The significance reaches beyond one speech. The United States is rediscovering its native political economy: strategic protection for key industries, public backing for national development, and finance aligned with national strength rather than with the abstractions of borderless efficiency. Kevin Warsh is attempting something parallel at the Federal Reserve. His call for a new Treasury, Fed accord and a smaller Fed balance sheet points toward a more Hamiltonian vision of public credit, and, in a deeper sense, an effort to undo William McChesney Martin’s betrayal of Harry Truman.
Truman called Martin a traitor when the Fed chairman prioritized monetary independence over financing national strategy. What Martin enshrined as central-bank independence, Warsh seems to treat as a historical deviation from the older American tradition in which public credit served national power.
The last time the United States operated on anything like this logic at full scale was during World War II, when Washington treated steel, shipping, energy, logistics, and capital allocation as parts of one integrated national mission. That, not laissez-faire mythology, is the real American precedent for national power in an age of danger.

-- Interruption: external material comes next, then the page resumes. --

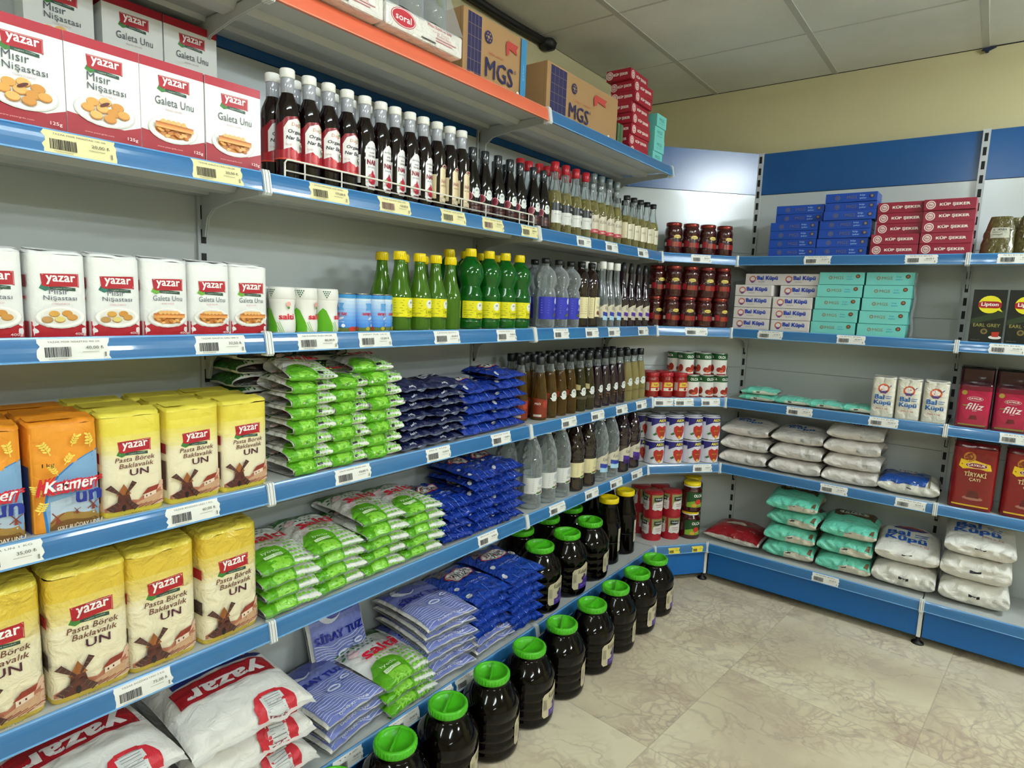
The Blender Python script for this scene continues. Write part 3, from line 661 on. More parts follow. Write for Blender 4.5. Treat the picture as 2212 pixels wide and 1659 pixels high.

The world woke up when President Trump launched Operation Epic Fury and Operation Absolute Resolve. The closure of the Strait of Hormuz then made the lesson impossible to miss: resource security is not a seminar topic but the hard foundation of state power. Once one of the world’s critical energy choke points was effectively shut, the entire fantasy that advanced economies could float above geography, production, and force collapsed in real time.
That is why leaders across the West, Mark Carney included, are drifting toward the language of resilience, industrial capacity, and strategic autonomy.
Yet America retains the decisive advantage. Coupled with Canada and Venezuela, the Americas are becoming the center of resource security. The United States sits at the heart of that system as an energy superpower, with the oil, gas, capital, and industrial base to turn strategy into production. Europe lacks that foundation. China cannot trust its access to it.
Bessent did not merely defend a policy mix. He announced a return to an older American statecraft: Clay at Treasury, Hamilton at the Fed, and the American System back at the center of national strategy.